At 10:37 AM 4/17/02 -0400, you wrote:
Arthur, I sent this to you yesterday, but am not sure it went thru. Thus, re-sent.
Arthur,  Gretchen also reread the H-S paper which elicited a comment to her from me as follows:     
"Arthur also recently reread the Hershey-Schoemaker paper, and found the strength of the reflection effect to be not as great as he remembered it. I would remind you that in the recurring trauma of journal peer review of the monetary modeling paper, all the data re reflection effect was eliminated. We indeed have a treasure trove of reflection effect data in the monetary sphere that (now, in a backwards fashion) supplements the significant reflection effect published in our framing paper. So, if anyone thought it was important, the monetary reflection effect could be resurrected and published.
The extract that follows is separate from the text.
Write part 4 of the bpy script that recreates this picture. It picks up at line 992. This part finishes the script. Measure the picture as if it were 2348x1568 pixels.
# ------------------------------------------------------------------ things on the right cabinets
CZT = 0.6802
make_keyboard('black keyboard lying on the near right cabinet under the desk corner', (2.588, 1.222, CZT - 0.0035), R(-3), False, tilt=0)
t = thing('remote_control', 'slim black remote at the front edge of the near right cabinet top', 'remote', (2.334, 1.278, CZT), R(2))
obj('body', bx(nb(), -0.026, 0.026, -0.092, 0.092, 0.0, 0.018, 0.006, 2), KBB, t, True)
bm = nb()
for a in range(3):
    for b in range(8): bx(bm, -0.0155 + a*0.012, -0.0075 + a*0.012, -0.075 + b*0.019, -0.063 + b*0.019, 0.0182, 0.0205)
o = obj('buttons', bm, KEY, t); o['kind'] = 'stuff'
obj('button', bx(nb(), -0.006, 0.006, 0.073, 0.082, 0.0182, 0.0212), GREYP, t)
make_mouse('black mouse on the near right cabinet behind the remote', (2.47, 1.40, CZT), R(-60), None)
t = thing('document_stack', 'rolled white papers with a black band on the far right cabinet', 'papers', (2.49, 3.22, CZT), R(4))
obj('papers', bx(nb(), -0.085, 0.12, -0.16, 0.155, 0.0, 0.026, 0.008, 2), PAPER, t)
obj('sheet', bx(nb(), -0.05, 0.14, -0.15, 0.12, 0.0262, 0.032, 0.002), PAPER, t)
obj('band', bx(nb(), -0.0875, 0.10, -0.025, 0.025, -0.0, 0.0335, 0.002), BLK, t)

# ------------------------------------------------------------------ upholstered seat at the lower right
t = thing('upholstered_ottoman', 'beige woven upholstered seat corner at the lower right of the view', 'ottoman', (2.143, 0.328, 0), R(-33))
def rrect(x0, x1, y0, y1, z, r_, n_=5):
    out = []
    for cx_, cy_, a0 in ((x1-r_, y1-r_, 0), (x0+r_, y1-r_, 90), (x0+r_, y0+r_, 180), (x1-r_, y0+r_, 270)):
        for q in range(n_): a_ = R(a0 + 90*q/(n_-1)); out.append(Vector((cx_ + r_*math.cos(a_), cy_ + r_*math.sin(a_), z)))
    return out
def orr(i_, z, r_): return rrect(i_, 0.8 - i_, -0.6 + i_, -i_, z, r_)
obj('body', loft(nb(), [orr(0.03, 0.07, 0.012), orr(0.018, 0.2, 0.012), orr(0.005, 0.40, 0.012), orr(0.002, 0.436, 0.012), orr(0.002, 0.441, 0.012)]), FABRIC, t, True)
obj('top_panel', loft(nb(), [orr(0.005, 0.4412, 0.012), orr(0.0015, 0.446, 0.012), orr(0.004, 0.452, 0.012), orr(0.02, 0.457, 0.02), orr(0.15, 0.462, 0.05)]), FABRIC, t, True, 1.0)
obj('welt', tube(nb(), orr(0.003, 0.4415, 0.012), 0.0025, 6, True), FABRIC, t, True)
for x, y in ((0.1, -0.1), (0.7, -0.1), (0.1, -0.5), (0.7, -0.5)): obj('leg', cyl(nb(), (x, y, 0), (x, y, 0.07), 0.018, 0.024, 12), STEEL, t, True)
I say above "in a backwards fashion" because our interest always was to do "simple"  basic monetary problems first as a prelude to learning how then to apply findings to life expectancy problems."
       Considering your comment on the importance of H-S thoughts, would this idea seem attractive to you?    See you Saturday.   Lionel

Lionel,
I received this message but I do not think that Arthur did, so I am forwarding it to him.  He is in Boston frolicking with grandchildren but he will respond when he gets back and returns to serious endeavors.